— Do this —
Each line from the start of the data below through the one containing "o['group'] = 'black soup kettles'" must be reproduced exactly.
• • • • •
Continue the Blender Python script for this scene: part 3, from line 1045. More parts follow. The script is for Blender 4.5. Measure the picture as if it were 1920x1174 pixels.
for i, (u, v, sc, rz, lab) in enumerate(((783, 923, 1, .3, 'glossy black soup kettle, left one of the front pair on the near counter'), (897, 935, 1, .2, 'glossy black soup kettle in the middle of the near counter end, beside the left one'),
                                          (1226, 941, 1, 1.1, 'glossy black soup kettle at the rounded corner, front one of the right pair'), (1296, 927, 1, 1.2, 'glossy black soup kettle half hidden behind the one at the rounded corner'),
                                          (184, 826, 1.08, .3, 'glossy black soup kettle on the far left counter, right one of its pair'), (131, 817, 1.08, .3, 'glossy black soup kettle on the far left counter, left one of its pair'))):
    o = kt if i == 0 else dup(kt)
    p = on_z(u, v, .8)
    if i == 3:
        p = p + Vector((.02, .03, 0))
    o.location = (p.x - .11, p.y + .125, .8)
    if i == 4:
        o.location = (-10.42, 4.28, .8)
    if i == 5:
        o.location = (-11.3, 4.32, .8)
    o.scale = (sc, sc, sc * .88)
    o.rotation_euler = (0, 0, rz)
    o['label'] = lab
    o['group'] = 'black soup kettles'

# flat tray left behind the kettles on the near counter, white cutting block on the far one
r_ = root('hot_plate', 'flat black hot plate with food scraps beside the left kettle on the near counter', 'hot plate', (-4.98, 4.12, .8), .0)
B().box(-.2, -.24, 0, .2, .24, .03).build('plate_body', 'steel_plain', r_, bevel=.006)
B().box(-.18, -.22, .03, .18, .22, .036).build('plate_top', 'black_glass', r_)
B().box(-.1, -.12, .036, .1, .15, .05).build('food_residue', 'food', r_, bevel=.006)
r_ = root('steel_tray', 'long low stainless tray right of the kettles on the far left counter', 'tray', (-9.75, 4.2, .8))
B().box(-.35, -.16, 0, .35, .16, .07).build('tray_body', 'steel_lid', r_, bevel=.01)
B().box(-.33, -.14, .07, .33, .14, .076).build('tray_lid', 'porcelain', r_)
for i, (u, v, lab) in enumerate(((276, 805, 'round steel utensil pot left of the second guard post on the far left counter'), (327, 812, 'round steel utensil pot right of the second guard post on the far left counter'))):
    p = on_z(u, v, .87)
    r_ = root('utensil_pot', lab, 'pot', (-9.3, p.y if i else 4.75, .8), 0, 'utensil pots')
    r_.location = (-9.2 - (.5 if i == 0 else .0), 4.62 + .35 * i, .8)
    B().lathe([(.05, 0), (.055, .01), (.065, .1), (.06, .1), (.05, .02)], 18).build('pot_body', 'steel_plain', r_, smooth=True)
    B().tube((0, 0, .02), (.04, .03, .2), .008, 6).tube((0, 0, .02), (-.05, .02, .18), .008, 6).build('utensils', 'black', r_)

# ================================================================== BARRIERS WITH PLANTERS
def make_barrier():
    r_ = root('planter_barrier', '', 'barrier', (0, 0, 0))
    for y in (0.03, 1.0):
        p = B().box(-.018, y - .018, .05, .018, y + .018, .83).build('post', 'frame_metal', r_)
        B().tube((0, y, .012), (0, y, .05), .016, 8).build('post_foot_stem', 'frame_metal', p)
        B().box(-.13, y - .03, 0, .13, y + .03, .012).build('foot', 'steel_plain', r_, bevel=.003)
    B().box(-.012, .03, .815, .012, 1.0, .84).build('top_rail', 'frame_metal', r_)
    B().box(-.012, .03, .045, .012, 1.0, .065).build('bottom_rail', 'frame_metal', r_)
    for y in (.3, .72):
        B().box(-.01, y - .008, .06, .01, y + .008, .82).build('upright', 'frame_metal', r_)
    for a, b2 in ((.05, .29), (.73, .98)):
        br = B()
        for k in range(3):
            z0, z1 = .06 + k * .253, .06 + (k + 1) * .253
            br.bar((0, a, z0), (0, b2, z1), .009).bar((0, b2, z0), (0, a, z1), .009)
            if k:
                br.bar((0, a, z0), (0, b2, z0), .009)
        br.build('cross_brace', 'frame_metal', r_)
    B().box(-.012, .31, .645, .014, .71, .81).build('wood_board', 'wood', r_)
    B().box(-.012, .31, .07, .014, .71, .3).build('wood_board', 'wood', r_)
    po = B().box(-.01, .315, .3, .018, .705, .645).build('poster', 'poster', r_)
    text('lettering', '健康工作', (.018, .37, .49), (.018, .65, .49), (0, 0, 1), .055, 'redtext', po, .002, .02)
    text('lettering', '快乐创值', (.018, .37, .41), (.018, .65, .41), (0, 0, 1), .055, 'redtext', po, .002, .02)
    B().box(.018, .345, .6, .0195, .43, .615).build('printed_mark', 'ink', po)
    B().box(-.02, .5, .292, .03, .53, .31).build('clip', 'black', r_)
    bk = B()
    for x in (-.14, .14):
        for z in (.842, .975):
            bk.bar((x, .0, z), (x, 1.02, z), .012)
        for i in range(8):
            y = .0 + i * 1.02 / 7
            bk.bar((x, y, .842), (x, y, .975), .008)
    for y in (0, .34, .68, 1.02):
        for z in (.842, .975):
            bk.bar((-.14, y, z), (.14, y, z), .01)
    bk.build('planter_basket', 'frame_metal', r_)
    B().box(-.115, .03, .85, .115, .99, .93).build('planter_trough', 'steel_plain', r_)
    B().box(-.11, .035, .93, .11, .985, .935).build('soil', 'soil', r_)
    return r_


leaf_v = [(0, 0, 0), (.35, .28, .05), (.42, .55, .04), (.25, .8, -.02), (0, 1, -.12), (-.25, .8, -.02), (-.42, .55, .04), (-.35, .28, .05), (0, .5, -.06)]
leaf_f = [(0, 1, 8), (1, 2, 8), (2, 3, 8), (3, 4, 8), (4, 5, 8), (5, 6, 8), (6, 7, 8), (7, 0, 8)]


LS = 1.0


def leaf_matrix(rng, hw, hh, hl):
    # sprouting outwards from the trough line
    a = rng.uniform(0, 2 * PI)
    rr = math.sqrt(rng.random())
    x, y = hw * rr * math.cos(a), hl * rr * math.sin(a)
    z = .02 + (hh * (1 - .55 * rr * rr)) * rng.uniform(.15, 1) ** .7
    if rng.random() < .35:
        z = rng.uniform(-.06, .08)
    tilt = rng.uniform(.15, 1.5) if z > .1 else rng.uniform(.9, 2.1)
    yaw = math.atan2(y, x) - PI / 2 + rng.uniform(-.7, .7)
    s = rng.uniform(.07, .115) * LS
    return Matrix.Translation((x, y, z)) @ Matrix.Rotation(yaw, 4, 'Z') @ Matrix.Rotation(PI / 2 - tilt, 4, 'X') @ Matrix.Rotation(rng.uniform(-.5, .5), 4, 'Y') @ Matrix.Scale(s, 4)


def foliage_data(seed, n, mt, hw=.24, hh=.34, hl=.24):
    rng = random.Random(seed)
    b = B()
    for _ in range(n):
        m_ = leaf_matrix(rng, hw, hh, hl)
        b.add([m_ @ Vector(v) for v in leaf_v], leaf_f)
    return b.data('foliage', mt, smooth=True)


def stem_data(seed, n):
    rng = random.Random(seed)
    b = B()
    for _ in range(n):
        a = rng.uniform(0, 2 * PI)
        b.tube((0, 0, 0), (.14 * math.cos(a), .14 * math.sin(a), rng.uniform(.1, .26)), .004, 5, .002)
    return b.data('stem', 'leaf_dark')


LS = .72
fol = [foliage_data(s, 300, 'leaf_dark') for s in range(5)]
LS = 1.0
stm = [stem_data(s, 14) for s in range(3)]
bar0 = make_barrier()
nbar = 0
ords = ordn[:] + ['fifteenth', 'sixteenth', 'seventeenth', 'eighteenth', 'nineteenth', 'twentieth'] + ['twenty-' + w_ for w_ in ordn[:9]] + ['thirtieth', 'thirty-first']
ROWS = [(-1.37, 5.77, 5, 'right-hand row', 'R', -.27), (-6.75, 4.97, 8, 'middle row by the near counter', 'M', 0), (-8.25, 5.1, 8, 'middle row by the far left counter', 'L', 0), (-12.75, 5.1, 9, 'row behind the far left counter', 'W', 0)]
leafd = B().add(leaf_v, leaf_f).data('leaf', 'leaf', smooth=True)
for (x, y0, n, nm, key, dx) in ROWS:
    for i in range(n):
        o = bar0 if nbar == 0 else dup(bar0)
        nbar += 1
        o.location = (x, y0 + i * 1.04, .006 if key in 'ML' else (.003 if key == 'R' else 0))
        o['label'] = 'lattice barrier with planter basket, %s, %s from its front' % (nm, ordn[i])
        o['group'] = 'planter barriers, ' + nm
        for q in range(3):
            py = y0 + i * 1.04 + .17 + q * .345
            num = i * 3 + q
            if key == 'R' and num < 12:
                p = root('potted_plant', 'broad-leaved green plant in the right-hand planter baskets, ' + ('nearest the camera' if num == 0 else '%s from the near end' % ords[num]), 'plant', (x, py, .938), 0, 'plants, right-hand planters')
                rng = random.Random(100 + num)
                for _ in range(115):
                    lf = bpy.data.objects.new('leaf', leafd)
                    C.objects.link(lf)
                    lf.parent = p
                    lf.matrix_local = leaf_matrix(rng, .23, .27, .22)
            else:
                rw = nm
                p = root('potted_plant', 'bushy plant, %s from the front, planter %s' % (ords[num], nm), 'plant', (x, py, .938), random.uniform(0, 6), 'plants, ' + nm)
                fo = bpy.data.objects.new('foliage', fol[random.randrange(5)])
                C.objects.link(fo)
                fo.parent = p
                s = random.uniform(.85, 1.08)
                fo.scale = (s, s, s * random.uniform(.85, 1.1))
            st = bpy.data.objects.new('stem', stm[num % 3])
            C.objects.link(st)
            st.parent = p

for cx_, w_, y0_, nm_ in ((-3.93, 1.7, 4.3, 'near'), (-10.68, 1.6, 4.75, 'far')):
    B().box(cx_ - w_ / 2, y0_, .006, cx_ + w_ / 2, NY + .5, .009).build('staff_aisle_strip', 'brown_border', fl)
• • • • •
— Exercise response —
Continue the Blender Python script for this scene: part 3, from line 1045. More parts follow. The script is for Blender 4.5. Measure the picture as if it were 1920x1174 pixels.
for i, (u, v, sc, rz, lab) in enumerate(((783, 923, 1, .3, 'glossy black soup kettle, left one of the front pair on the near counter'), (897, 935, 1, .2, 'glossy black soup kettle in the middle of the near counter end, beside the left one'),
                                          (1226, 941, 1, 1.1, 'glossy black soup kettle at the rounded corner, front one of the right pair'), (1296, 927, 1, 1.2, 'glossy black soup kettle half hidden behind the one at the rounded corner'),
                                          (184, 826, 1.08, .3, 'glossy black soup kettle on the far left counter, right one of its pair'), (131, 817, 1.08, .3, 'glossy black soup kettle on the far left counter, left one of its pair'))):
    o = kt if i == 0 else dup(kt)
    p = on_z(u, v, .8)
    if i == 3:
        p = p + Vector((.02, .03, 0))
    o.location = (p.x - .11, p.y + .125, .8)
    if i == 4:
        o.location = (-10.42, 4.28, .8)
    if i == 5:
        o.location = (-11.3, 4.32, .8)
    o.scale = (sc, sc, sc * .88)
    o.rotation_euler = (0, 0, rz)
    o['label'] = lab
    o['group'] = 'black soup kettles'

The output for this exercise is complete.